Well that was quick. A couple of days after a bug affecting iOS started making the news, Apple has released a fix. iOS 9.3.1, now available on the iPhone and iPad, fixes this bug. The changelog is quite short as there’s only one item. “Fixes an issue that caused apps to be unresponsive after tapping on links in Safari and other apps,” it says.
As a reminder, many users reported on Apple’s forums that Safari or any other app would crash if they tapped on a link. It turns out some third-party app developers started abusing an iOS 9 feature, universal links. The bug wasn’t just affecting iOS 9.3, it was also affecting users on older versions of iOS 9.
With iOS 9, Apple introduced Universal Links, a brand new way to handle links with native apps. App developers, such as YouTube, can register domain names to open web links directly into an app, bypassing Safari.
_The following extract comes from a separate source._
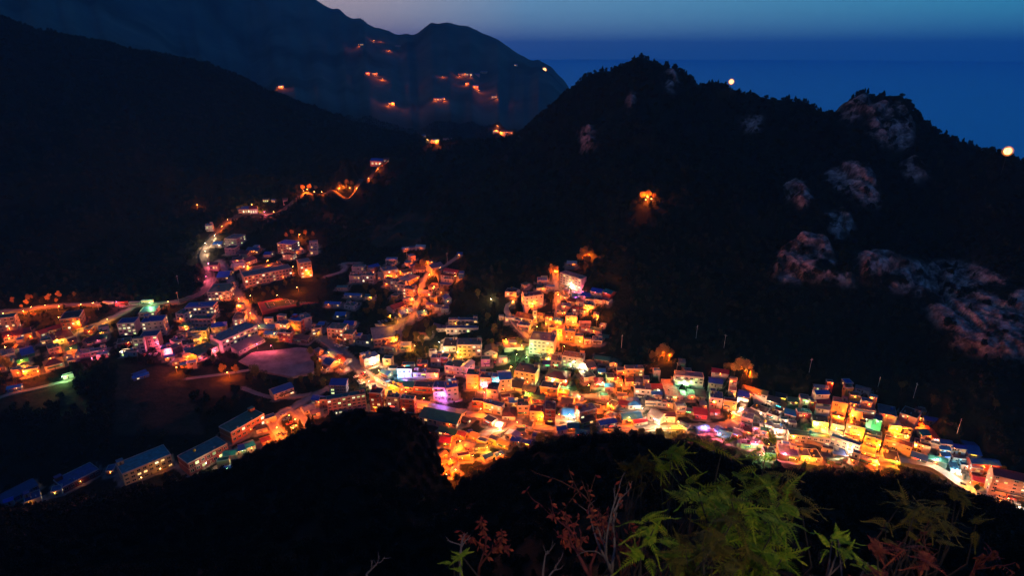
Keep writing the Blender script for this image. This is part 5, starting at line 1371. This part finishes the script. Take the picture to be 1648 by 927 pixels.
def branching(r, base, tips, rad, curl=.25):
    q = MB(); nodes = []
    base = Vector(base); trunk_top = sum((Vector(t) for t in tips), Vector())/len(tips); tt = base.lerp(trunk_top, .45)
    side = Vector((r.uniform(-1,1), r.uniform(-1,1), 0))*(trunk_top-base).length*.06
    P = [base, base.lerp(tt, .5) + side, tt]; q.tube(P, [rad, rad*.85, rad*.7], 7); nodes.append(tt)
    for t in tips:
        t = Vector(t); st = tt if r.random() < .6 else base.lerp(tt, r.uniform(.55,.9)); l = (t-st).length; o1 = Vector((r.uniform(-1,1), r.uniform(-1,1), r.uniform(-.5,1)))*l*curl*.5; o2 = Vector((r.uniform(-1,1), r.uniform(-1,1), r.uniform(-.5,1)))*l*curl*.4
        q.tube([st, st.lerp(t,.3)+o1, st.lerp(t,.65)+o2, t], [rad*.55, rad*.45, rad*.3, rad*.14], 5)
    return q
rf = random.Random(21); rn = np.random.default_rng(5)
def ground_near(x, y): return float(height([x], [y])[0]) - .3
def leafy(u, v, t, spread, nfr, L_, mat, lab, barkm='bark', tilt=.2):
    d = ray(u, v); c = Vector((d[0]*t, d[1]*t, CZ + d[2]*t)); gx_, gy_ = c.x + rf.uniform(-.2,.2), c.y + .3; g = ground_near(gx_, gy_)
    root = bpy.data.objects.new('leafy_shrub', None); COL.objects.link(root); root.location = (gx_, gy_, g); spread *= .88; L_ *= .8
    tips = []; nfr = int(nfr*1.7)
    for _ in range(max(5, nfr//5)): tips.append(c + Vector((rf.gauss(0, .45), rf.gauss(0, .35), rf.gauss(.1, .4)))*spread)
    q = branching(rf, (gx_, gy_, g), tips, .035); st = q.build('stem', [barkm], True); st.transform(Matrix.Translation((-gx_, -gy_, -g))); ob('stem', st, root)
    VV = []; FF = []; nb = 0
    for i in range(nfr):
        tp_ = tips[i % len(tips)]; V, Fq = frond(rf, L_*rf.uniform(.55, 1.1), rf.randint(9, 13), L_*.30*rf.uniform(.8,1.15), L_*rf.uniform(.15,.7))
        R_ = Matrix.Rotation(rf.uniform(0, 6.28), 3, 'Z') @ Matrix.Rotation(rf.uniform(-.9, .25), 3, 'Y') @ Matrix.Rotation(rf.uniform(-.5,.5), 3, 'X'); V = V @ np.array(R_).T + np.array(tp_ + Vector((rf.gauss(0,.10), rf.gauss(0,.10), rf.gauss(-.08,.13)))*spread) - np.array((gx_, gy_, g)); VV.append(V); FF.append(Fq + nb); nb += len(V)
    ob('foliage', fastmesh('foliage', np.concatenate(VV), np.concatenate(FF), [mat]), root)
    tag(root, lab, 'shrub')
leafy(1165,800,6.2,.60,46,.34,'leaf_bright','tall feathery bright green shrub at the centre of the foreground')
leafy(1215,860,5.2,.62,60,.32,'leaf_bright','broad yellow-green feathery shrub spreading right of the tallest one')
leafy(1130,900,4.8,.50,44,.28,'leaf_olive','low feathery shrub under the tall bright green one')
leafy(1040,765,8.0,.45,22,.30,'leaf_olive','dim green feathery sprig sticking up left of the tall shrub')
leafy(1085,740,8.0,.42,20,.32,'leaf_bright','small bright sprig against the lit roofs left of the tall shrub')
leafy(1275,800,6.5,.35,18,.30,'leaf_olive','blurred olive sprig right of the tall shrub')
leafy(1070,880,5.0,.40,24,.26,'leaf_bright','bright fern-like sprays low at the bottom beside bare twigs')
leafy(1345,880,5.4,.26,14,.20,'leaf_bright','thin pale-green shoot standing alone on a curved stem', 'twig_pale')
leafy(1490,850,6.5,.55,26,.28,'leaf_olive','dim olive shrub low at the right beneath the hotel')
leafy(1530,820,7.5,.4,16,.26,'leaf_olive','faint brownish shrub top near the right corner')
leafy(735,905,5.0,.10,7,.12,'leaf_bright','tiny bright green sprig at the bottom left of the twigs')
leafy(1420,905,5.0,.35,18,.24,'leaf_red','reddish leafy shrub at the bottom right')
def bare(u0, v0, u1, v1, t, n, lab, mat='twig_pale', rad=.014, red=0):
    def at(u, v, t): d = ray(u, v); return Vector((d[0]*t, d[1]*t, CZ + d[2]*t))
    b_ = at(u0, v0, t); tp_ = at(u1, v1, t); g = ground_near(b_.x, b_.y); base = Vector((b_.x, b_.y, min(g, b_.z)))
    root = bpy.data.objects.new('bare_bush', None); COL.objects.link(root); root.location = base; L_ = (tp_-b_).length
    q = MB()
    def grow(p, d, l, r_, dep):
        P = [p]; 
        for i in range(5): d = (d + Vector((rf.gauss(0,.17), rf.gauss(0,.17), rf.gauss(.02,.14)))).normalized(); P.append(P[-1] + d*l/5)
        q.tube(P, [r_*(1-.11*i) for i in range(6)], 5, 0)
        if dep > 0:
            for _ in range(rf.choice([2,2,3])):
                k = rf.randint(2,5); dd = (d + Vector((rf.gauss(0,.55), rf.gauss(0,.4), rf.gauss(.15,.4)))).normalized(); grow(P[k], dd, l*rf.uniform(.45,.7), r_*.52, dep-1)
    main = (tp_-b_).normalized(); low = b_ - base
    if low.length > .05: q.tube([base, base.lerp(b_, .5)+Vector((.05,.02,0)), b_], [rad*1.5, rad*1.3, rad*1.15], 6)
    for i in range(n): grow(b_, (main + Vector((rf.gauss(0,.16), rf.gauss(0,.2), 0))).normalized(), L_*rf.uniform(.55,.8), rad, 2)
    me = q.build('stem', [mat], True); me.transform(Matrix.Translation(-base)); ob('stem', me, root)
    if red:
        V = []; Fq = []
        for i in range(red):
            o_ = Vector(rf.choice(q.v)); 
            if (o_-b_).z < L_*.2: continue
            dv = Vector((rf.gauss(0,1), rf.gauss(0,1), rf.gauss(-.6,.6))).normalized()*.07; w_ = dv.orthogonal().normalized()*.013; b0 = len(V); o_ = o_-base
            V += [tuple(o_), tuple(o_+dv*.5+w_), tuple(o_+dv), tuple(o_+dv*.5-w_)]; Fq.append((b0,b0+1,b0+2,b0+3))
        if V: ob('foliage', fastmesh('foliage', V, Fq, ['leaf_red']), root)
    tag(root, lab, 'bare bush')
bare(985,925,975,800,5.5,3,'pale bare twigs forking upright left of the green shrubs',red=30)
bare(1000,930,1060,780,5.8,2,'long bare stem leaning right towards the green sprigs', 'twig_red', red=60)
bare(950,930,920,800,5.6,3,'reddish twigs with withered leaves at the bottom centre', 'twig_red', red=140)
bare(770,925,775,820,6.0,2,'small bush with dark red withered leaves on the left', 'twig_red', red=160)
bare(740,900,742,850,5.5,1,'single greenish bare stalk left of the red bush')
bare(875,935,850,860,5.2,1,'pale Y-shaped twig at the bottom between the bushes', rad=.010)
bare(880,935,905,890,5.2,1,'short pale twig slanting right at the bottom edge', rad=.009)
bare(590,925,605,882,5.6,1,'leftmost pale twig alone above the bottom edge', rad=.009)
bare(1480,930,1470,850,6.0,2,'thin reddish twigs at the bottom right', 'twig_red', red=50)
bare(1560,935,1580,860,6.4,2,'dark red bare bush in the bottom right corner', 'twig_red', red=60)
# lamp added unseen behind the viewpoint to light the foreground plants
r_ = bpy.data.objects.new('added_lamp', None); COL.objects.link(r_); r_.location = (2.5, -2.5, 223.2)
q = MB(); q.tube([(0,0,-1),(0,0,3.4)], [.06,.05], 8); ob('pole', q.build('pole', ['steel']), r_); q = MB(); q.tube([(0,0,3.4),(0,0,3.5),(0,0,3.75)], [.12,.2,.12], 10); hd = ob('lamp_head', q.build('lamp_head', ['bulb_orange']), r_)
l = bpy.data.lights.new('added_light', 'POINT'); l.energy = ADDEDW; l.color = (1,.72,.35); l.shadow_soft_size = .15; o = bpy.data.objects.new('added_light', l); COL.objects.link(o); o.parent = r_; o.location = (0,.5,3.9)
tag(r_, 'added lamp out of view behind the camera, lighting the foreground shrubs', 'added lamp')
print('objects', len(COL.objects), 'lights', len([o for o in COL.objects if o.type == 'LIGHT']))

# ---------------------------------------------------------------- sea, sky, haze, camera, light
m, nt, p = _nt('sea'); L = nt.links.new
p.inputs['Base Color'].default_value = (.01, .5, .8, 1); p.inputs['Roughness'].default_value = .4
tc = _n(nt, 'ShaderNodeTexCoord'); mp = _n(nt, 'ShaderNodeMapping'); mp.inputs['Scale'].default_value = (.004, .012, .01); L(tc.outputs['Object'], mp.inputs[0])
n1 = _n(nt, 'ShaderNodeTexNoise'); n1.inputs['Scale'].default_value = 3; n1.inputs['Detail'].default_value = 8; n1.inputs['Roughness'].default_value = .7; L(mp.outputs[0], n1.inputs['Vector'])
bp = _n(nt, 'ShaderNodeBump'); bp.inputs['Strength'].default_value = .5; bp.inputs['Distance'].default_value = 12; L(n1.outputs[0], bp.inputs['Height']); L(bp.outputs[0], p.inputs['Normal']); MATS['sea'] = m
vs = [(0, 0, 0)] + [(29000*math.cos(a*math.pi/48), 29000*math.sin(a*math.pi/48), 0) for a in range(96)]
tag(ob('sea', mesh('sea', vs, [(0, 1+i, 1+(i+1) % 96) for i in range(96)], ['sea']), loc=(0, 0, -75)), kind='structure')

w = bpy.data.worlds.new('World'); S.world = w; w.use_nodes = True; nt = w.node_tree; nt.nodes.clear(); L = nt.links.new
out = _n(nt, 'ShaderNodeOutputWorld'); bg = _n(nt, 'ShaderNodeBackground'); L(bg.outputs[0], out.inputs[0])
sk = _n(nt, 'ShaderNodeTexSky', sky_type='NISHITA', sun_disc=False); SUN_EL, SUN_ROT = math.radians(-1.0), math.radians(-24)
sk.sun_elevation = SUN_EL; sk.sun_rotation = SUN_ROT; sk.altitude = 300; sk.air_density = 1.0; sk.dust_density = .6; sk.ozone_density = 3.0
tcw = _n(nt, 'ShaderNodeTexCoord'); sx = _n(nt, 'ShaderNodeSeparateXYZ'); L(tcw.outputs['Generated'], sx.inputs[0])
# afterglow: warm grey towards the set sun, steel blue out to sea; deep blue overhead
az_ = _n(nt, 'ShaderNodeValToRGB'); mrx = _n(nt, 'ShaderNodeMapRange'); mrx.inputs[1].default_value = -.45; mrx.inputs[2].default_value = .6; L(sx.outputs[0], mrx.inputs[0]); L(mrx.outputs[0], az_.inputs[0])
E = az_.color_ramp.elements; E[0].position = 0; E[0].color = (.45,.31,.31,1); E[1].position = 1; E[1].color = (.01,.28,.48,1)
e = E.new(.24); e.color = (.36,.32,.40,1); e = E.new(.45); e.color = (.10,.29,.50,1)
el = _n(nt, 'ShaderNodeValToRGB'); L(sx.outputs[2], el.inputs[0]); E = el.color_ramp.elements; E[0].position = 0.0; E[0].color = (.38,.66,.86,1); E[1].position = .55; E[1].color = (.01,.09,.30,1)
e = E.new(.045); e.color = (.75,.90,.97,1); e = E.new(.09); e.color = (1,1,1,1); e = E.new(.24); e.color = (.24,.78,1.4,1)
mu = _n(nt, 'ShaderNodeMix', data_type='RGBA', blend_type='MULTIPLY'); mu.inputs[0].default_value = 1; L(az_.outputs[0], mu.inputs[6]); L(el.outputs[0], mu.inputs[7])
sc_ = _n(nt, 'ShaderNodeVectorMath', operation='SCALE'); sc_.inputs['Scale'].default_value = .15; L(sk.outputs[0], sc_.inputs[0])
ad = _n(nt, 'ShaderNodeVectorMath', operation='ADD'); L(mu.outputs[2], ad.inputs[0]); L(sc_.outputs[0], ad.inputs[1]); L(ad.outputs[0], bg.inputs[0]); bg.inputs[1].default_value = 1.0
sun = bpy.data.lights.new('dusk_sun', 'SUN'); sun.energy = 0.03; sun.angle = math.radians(8); sun.color = (1, .55, .4)
so = bpy.data.objects.new('dusk_sun', sun); COL.objects.link(so); so.rotation_euler = (math.radians(90-2), 0, -SUN_ROT + math.pi)
# air
hz = MB(); hz.box(-30000, 30000, -30000, 30000, -131, 660)
m = bpy.data.materials.new('air'); m.use_nodes = True; nt = m.node_tree; nt.nodes.clear(); o_ = _n(nt, 'ShaderNodeOutputMaterial'); pv = _n(nt, 'ShaderNodeVolumePrincipled')
pv.inputs['Color'].default_value = (.12, .58, 1, 1); pv.inputs['Density'].default_value = HAZE; pv.inputs['Anisotropy'].default_value = 0; nt.links.new(pv.outputs[0], o_.inputs['Volume']); MATS['air'] = m
if HAZE > 0: tag(ob('haze', hz.build('haze', ['air'])), kind='stuff')
cam = bpy.data.cameras.new('camera'); co = bpy.data.objects.new('camera', cam); COL.objects.link(co); S.camera = co
cam.sensor_width = 36; cam.lens = 36*F/W0; cam.dof.use_dof = True; cam.dof.focus_distance = 420; cam.dof.aperture_fstop = 2.0; cam.clip_start = .1; cam.clip_end = 200000; co.location = (0, 0, CZ); co.rotation_euler = (math.radians(90) - PITCH, 0, 0)
S.view_settings.view_transform = 'Standard'; S.view_settings.look = 'None'; S.view_settings.exposure = 0; S.view_settings.gamma = 1
S.cycles.use_denoising = True; S.cycles.max_bounces = 4; S.cycles.diffuse_bounces = 2; S.cycles.glossy_bounces = 2; S.cycles.transmission_bounces = 2; S.cycles.volume_bounces = 1; S.cycles.use_light_tree = True
S.cycles.sample_clamp_indirect = 3; S.cycles.caustics_reflective = False; S.cycles.caustics_refractive = False; S.cycles.use_adaptive_sampling = True; S.cycles.adaptive_threshold = .02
That’s why when you click on a youtube.com/somethingsomething
link, iOS opens the YouTube app instead of loading a web page in Safari. This is a nifty feature, except when app developers abuse it.
But some developers, such as Booking.com, associated their apps with all sorts of domains — too many domains to be precise. With 2.4MB worth of domain-name-to-deep-link entries in the Booking.com app, the swcd process that checks universal links was overflown. In other words, Apple didn’t put a limit on universal links and some app developers abused it.
It’s good to see Apple reacting so quickly. But this bug also shows that universal links are still a young technology and Apple still has some work to do to optimize them. If you encountered this bug, head over to the Settings app on your iOS device. Then go to General > Software Update and update your device.